Ideally at least all results from nerdamer.convertToLaTeX should be consumable for nerdamer.convertFromLaTeX.

I think my Maths teacher told me that if limits contained addition or subtraction they must be parenthesized. Therefore, `lim(x+1,x,Infinity)` should be `\lim_{x\to\infty}\left(x+1\right)`.

>Correction: (sqrt(7)+3sqrt(2))(sqrt(7)-3sqrt(2)) gives (-3sqrt(2)+sqrt(7))(3sqrt(2)+sqrt(7)) not 0. Might be a change after I have posted this. I don't know. >I guess some of these can be simplified a bit more but...

>Agreed but who's going to do the updating and verification of accuracy? If this breaks enough tests I can live with the current results. Maybe I will do this myself...

~solve(sqrt(x)+sqrt(2x+1)=5,x) => []~ should=> [4]

~solve(x=2/(3-x),x)~ => [1,1.0000000000000002] (@0.7.13) => [2*(-x+3)^(-1)] (@0.7.14) should=> [1,2]

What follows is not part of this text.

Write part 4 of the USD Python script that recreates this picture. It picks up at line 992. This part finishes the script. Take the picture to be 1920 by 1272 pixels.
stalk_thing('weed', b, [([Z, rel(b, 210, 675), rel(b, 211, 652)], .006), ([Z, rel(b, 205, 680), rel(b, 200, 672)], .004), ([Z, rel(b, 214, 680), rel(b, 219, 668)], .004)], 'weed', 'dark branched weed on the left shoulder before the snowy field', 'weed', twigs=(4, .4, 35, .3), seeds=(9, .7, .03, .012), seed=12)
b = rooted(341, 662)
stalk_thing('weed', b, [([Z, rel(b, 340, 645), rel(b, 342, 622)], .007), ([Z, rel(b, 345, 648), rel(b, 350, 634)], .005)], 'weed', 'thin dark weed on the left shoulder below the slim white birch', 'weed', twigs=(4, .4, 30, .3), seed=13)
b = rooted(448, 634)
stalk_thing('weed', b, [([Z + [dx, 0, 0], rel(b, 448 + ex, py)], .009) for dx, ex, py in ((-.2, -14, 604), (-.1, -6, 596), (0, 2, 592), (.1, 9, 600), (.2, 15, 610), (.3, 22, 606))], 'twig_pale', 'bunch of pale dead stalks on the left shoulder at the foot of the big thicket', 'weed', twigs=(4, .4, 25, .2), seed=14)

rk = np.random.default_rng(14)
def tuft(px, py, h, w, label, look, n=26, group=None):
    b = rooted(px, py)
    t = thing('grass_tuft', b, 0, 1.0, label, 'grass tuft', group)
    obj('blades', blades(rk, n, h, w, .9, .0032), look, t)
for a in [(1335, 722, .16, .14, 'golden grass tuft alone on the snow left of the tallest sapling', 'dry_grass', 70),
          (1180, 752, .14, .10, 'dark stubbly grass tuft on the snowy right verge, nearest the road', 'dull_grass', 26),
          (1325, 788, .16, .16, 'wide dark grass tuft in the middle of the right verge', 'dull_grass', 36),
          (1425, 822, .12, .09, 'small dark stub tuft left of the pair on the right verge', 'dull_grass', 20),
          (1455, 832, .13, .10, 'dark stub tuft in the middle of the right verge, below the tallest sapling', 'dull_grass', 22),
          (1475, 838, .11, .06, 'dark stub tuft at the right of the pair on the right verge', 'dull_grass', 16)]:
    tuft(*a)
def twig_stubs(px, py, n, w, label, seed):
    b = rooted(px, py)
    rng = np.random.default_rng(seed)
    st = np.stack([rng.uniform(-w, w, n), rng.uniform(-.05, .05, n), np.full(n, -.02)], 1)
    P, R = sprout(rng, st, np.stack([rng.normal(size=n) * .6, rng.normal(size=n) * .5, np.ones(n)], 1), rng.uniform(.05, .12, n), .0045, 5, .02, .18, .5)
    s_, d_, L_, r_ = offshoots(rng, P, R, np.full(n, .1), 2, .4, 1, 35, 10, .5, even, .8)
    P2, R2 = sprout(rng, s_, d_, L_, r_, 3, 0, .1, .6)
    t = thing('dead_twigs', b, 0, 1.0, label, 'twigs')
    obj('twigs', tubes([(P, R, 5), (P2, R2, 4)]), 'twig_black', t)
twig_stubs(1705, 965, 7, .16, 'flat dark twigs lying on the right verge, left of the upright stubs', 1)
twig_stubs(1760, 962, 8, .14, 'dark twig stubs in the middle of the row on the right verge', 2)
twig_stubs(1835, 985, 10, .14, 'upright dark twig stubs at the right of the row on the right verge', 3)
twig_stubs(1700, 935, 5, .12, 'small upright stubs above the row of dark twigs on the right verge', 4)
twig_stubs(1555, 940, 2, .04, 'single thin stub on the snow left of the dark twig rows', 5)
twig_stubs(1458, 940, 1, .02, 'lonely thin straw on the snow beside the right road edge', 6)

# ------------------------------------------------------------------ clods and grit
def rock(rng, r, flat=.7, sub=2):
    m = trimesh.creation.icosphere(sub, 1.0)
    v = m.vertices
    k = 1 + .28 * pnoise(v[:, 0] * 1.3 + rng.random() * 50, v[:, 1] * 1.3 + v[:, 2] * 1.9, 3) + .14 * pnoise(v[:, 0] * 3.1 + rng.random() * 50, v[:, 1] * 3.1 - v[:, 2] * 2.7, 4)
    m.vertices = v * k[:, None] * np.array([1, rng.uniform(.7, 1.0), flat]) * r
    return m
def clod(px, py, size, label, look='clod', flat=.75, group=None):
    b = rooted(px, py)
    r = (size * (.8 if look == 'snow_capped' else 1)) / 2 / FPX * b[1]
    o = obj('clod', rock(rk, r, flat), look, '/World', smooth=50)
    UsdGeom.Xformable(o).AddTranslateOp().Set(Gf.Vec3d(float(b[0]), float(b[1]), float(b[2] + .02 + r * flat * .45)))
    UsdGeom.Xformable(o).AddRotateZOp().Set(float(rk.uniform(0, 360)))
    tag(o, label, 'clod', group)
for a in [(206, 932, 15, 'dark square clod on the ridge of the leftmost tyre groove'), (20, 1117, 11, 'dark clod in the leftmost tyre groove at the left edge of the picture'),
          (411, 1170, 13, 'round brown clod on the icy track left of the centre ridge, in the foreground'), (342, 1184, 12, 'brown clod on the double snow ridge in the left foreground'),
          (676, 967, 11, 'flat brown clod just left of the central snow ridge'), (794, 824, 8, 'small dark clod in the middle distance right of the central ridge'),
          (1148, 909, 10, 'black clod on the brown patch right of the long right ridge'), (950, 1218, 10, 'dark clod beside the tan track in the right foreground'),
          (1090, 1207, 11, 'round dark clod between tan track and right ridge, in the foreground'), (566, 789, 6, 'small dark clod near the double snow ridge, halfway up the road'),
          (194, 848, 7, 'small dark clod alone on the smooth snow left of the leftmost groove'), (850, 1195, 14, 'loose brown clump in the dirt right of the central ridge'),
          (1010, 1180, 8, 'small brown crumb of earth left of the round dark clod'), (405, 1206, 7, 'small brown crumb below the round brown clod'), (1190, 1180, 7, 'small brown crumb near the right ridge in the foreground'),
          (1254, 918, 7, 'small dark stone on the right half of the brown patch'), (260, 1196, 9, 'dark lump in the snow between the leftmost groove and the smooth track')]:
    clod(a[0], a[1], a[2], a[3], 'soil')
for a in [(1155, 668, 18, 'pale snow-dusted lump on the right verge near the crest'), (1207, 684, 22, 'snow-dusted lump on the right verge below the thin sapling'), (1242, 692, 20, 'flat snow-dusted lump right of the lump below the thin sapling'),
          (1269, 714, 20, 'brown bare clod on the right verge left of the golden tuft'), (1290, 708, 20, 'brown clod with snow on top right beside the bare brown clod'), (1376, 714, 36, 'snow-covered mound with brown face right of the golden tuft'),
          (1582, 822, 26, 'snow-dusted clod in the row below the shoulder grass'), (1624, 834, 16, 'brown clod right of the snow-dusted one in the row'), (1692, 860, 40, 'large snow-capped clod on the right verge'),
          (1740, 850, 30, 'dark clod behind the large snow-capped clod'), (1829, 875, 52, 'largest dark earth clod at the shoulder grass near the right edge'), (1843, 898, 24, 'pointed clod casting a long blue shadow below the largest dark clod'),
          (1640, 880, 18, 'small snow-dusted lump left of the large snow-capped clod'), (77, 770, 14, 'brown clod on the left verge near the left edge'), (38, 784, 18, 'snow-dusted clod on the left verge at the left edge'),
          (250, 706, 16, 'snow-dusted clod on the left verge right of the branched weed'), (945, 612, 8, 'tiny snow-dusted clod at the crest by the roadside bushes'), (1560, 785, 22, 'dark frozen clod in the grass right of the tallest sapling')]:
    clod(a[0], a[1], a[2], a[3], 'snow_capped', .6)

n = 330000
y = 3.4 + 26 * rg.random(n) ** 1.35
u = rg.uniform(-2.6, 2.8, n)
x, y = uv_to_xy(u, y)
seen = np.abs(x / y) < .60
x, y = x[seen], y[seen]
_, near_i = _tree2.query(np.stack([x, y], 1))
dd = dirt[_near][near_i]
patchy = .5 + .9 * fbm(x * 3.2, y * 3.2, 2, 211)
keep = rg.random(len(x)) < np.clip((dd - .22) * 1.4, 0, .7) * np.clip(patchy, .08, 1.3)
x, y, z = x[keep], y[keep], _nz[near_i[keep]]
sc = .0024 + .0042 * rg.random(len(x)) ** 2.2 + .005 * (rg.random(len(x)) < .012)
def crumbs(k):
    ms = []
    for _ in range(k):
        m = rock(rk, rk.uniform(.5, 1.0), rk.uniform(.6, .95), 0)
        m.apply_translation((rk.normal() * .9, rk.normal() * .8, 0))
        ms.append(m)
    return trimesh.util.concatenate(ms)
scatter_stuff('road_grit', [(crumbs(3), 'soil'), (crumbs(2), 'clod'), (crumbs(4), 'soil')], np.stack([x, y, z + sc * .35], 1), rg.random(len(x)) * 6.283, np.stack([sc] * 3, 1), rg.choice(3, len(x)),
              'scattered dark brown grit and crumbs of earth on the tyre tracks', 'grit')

solveEquations([sqrt(2)a-sqrt(2)c+b+d=0,a+c+sqrt(2)b-sqrt(2)d=0,a+c=0,b+d=1]) => Error: System must contain all linear equations! All four equations are linear, but multivariate.

@jiggzson All of them. Currently solveEquations([a+b=1,a-b=2]) => [a,1.5,b,-0.5]. Therefore, solveEquations([sqrt(2)a-sqrt(2)c+b+d=0,a+c+sqrt(2)b-sqrt(2)d=0,a+c=0,b+d=1]) should=> [a,-1/(2 sqrt(2)), b, 1/2, c, 1/(2 sqrt(2)), d, 1/2]

Also, I think that solveEquations([a+b=1,a-b=2]) should=> [a=1.5,b=-0.5] This is more clear about the connection between the unknown and the value.